Große Investitionen auf solcherlei wohltätige Folgen oder ihr voraussehbares Ausbleiben hin zu prüfen und daraus Schlußfolgerungen zu ziehen, ist das gute, ja notwendige Recht eines jeden funktionierenden Staates, der seinen Namen verdient.  Alle Staatsmänner in aller Welt wissen das und handeln danach; nur in Deutschland scheint dieses Wissen abhanden gekommen zu sein, mit der Folge, daß die hiesige Wirtschaft nun offenbar Gefahr läuft, feindlich übernommen zu werden.

Wie sagte Ministerpräsident Roland Koch, gefragt, warum er denn so heftig gegen eventuelle chinesische und russische Investitionen anwettere, bisher jedoch noch kein einziges Wort gegen real existierende Engagements beispielsweise arabischer Staatsfonds bei DaimlerChrysler gesagt habe? "Wir wollen staatliche Investitionen nicht grundsätzlich verbieten, aber wir wollen wenigstens die Chance haben, überprüfen, abwägen und entscheiden zu können". Die Leute sind bescheiden geworden. Hoffentlich bleibt es nicht beim bloßen Wollen, hoffentlich kommen auch Taten, selbst wenn sie nicht gegen Chinesen gerichtet sein sollten.

Um aber auf Bayreuth zurückzukommen: Vielleicht sollte man unseren Politikern und Managern (soweit sie es nicht ohnehin tun) dringend raten, auf den Grünen Hügel zu wallfahren, um sich den "Ring des Nibelungen" anzuhören und anzusehen. Da könnten sie ausgiebig studieren, wohin es führt, wenn man sich mit dem Gold der Alberiche und anderer Nebelheimer einläßt, ohne ernsthaft die Konsequenzen zu bedenken.
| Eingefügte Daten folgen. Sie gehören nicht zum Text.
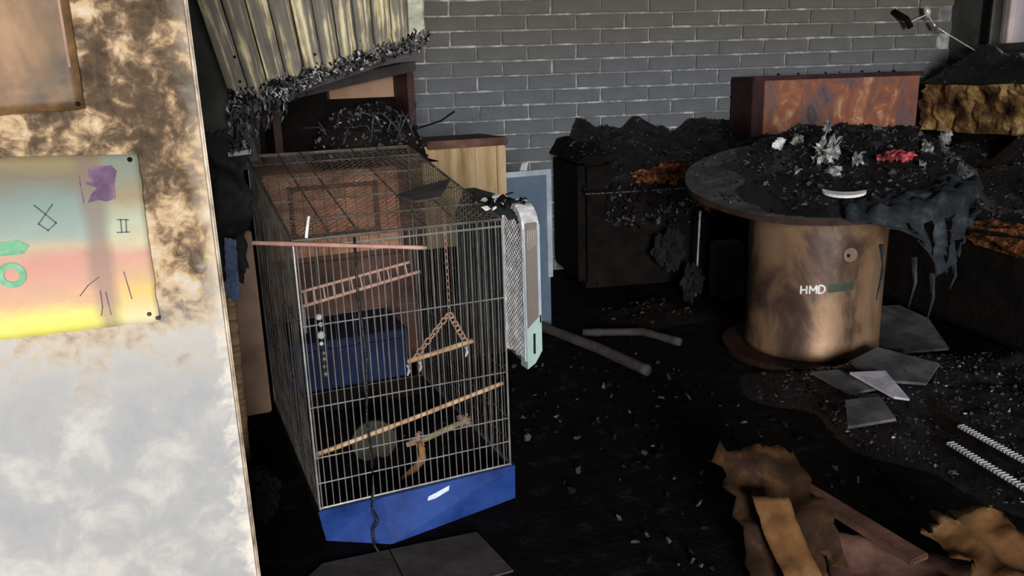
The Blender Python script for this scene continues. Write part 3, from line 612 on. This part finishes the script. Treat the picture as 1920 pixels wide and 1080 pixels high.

Man glaubt wie Jung-Siegfried, daß die Welt einem zu Füßen liege, hört die Waldvögelein singen, tötet Drachen, durchschreitet unversehrt Feuerkreise, erobert Walküren. Aber in Wahrheit ist man nur Spielball in der Hand höherer Schicksalsmächte, muß dauernd anderen die Kastanien aus dem Feuer holen, und am Ende gibt es sogar noch Götterdämmerung, die Nacht im Tunnel, wo alle Kühe schwarz sind. Dann vielleicht doch lieber entschlossene Industriepolitik à la Sarkozy. Schließlich geht es um Jobs und Wählerstimmen.